Through recycled materials such as multi-color caps, paper labels, pieces of wood, El Anatsui creates a new "materiality" in a dialectical relationship between creativity and historical roots. With his tapestries, recalling the classic African Kente and the Nyekor ceremonial, he manages to revive the African tradition and, at the same time, to transform it under a new, modern light. His works are on the edge between art, craft, and design.
Richard Nonas works on the anthropology of doubt: he digs into our certainties and underlines the relativity of the phenomena that form our lives. The artist uses materials such as wood and iron, in primordial sculptures that create what he calls "charged places".
His work unfolds on an emotional and evocative level to reach the essence of things, snatching all their surfaces, without pretending to grasp any truth. "I grabbed and strongly handheld the inverted space that anthropology showed me and I immediately and concretely turned it toward the world in form of art; I made the doubt itself physical. "

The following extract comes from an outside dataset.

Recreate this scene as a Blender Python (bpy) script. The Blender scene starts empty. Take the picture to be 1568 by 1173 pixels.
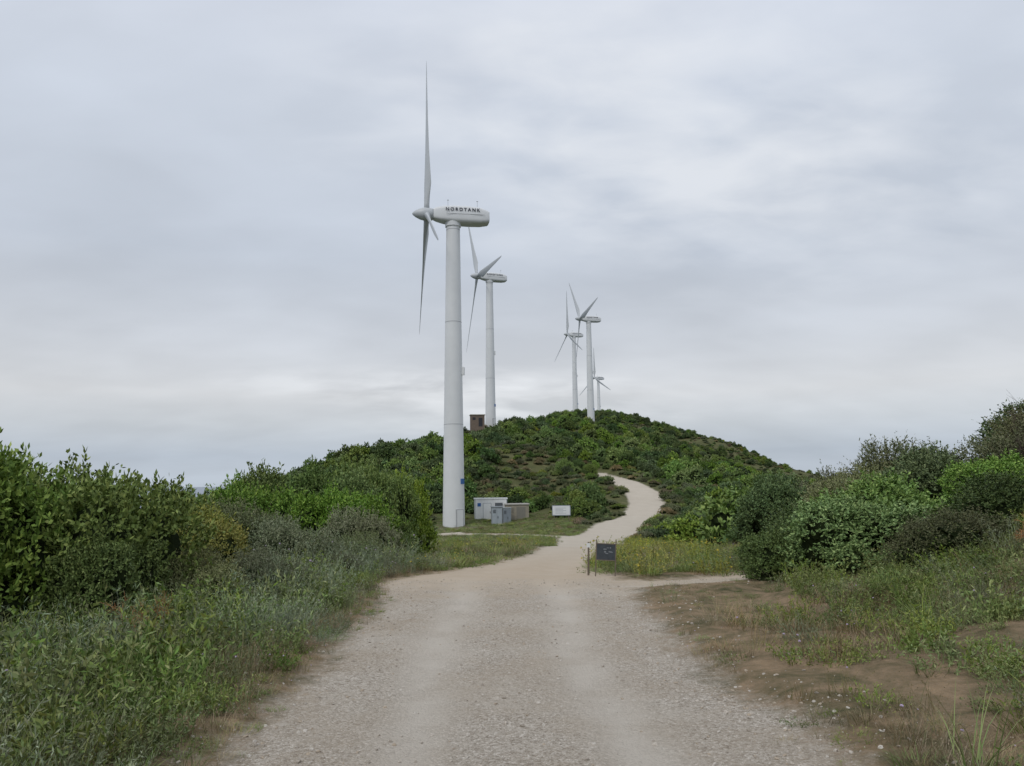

Claudio Costa uses materials stranger to the artistic tradition, such as graphite, starch, gelatin, acids that links him at first to the Arte Povera movement of the late Seventies. The late artworks are however different, and aim to rediscover man's identity. In this perspective, the object acquires a primary role, enhanced by the way the artist operates: going backwards, Costa aims to reach primitive instincts in a work in regress.
Similar to Nonas’ work, Costa put great importance on evocative elements; however his work reflects a sacred, almost magical meaning.
Alchemical processes also play a very important role in his production.
"In my ongoing research I found that the concepts of sacred and magical are lost: we approach objects and things looking only at the real part of them, without searching for the charm of the supernatural mystery.”